Build Robust & Production Quality Applications - Lesson 6: Staging Server & Production Servers
24 May 2015Follow this tutorial on Heroku to understand the difference between staging and prodcution
A few things I'd like to add:
1) Make staging server's configuration and data as close to the production server as possible - after all, the purpose of having the staging server is to be able to test out new features in a "production like" environment.
If you production app is already launched, you can periodically take database dumps from the production server to populate the staging server. You could automate this as well with either a replication service, or if you are on Heroku, use Heroku's follower DB (comes with a cost) https://devcenter.heroku.com/articles/heroku-postgres-follower-databases
2) You want to be mindful on email sending on staging - staging server will actually send out emails. You want to make sure that you do not spam your users while testing out features on the staging server. This can be achieved by adding a conditional in your mailer to see if the environment is staging, and if it is, set email recipients to administrators (such as yourself). This way, you can still test and verify that emails are sent out, but you don't spam users.

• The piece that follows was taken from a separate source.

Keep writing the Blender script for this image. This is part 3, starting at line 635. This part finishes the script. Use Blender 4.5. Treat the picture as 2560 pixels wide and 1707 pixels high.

3) Your staging server can (and typically should) have a different config itself - you just need to create a staging.rb file in config/environments directory, and with it you can specify the exact settings you want on there (for example, turning on asset pipeline or not, sending out email or not, charging credit card for real or not, etc). On your Heroku staging server, make sure to set RACKENV and RAILSENV to staging, then it'll use that config instead.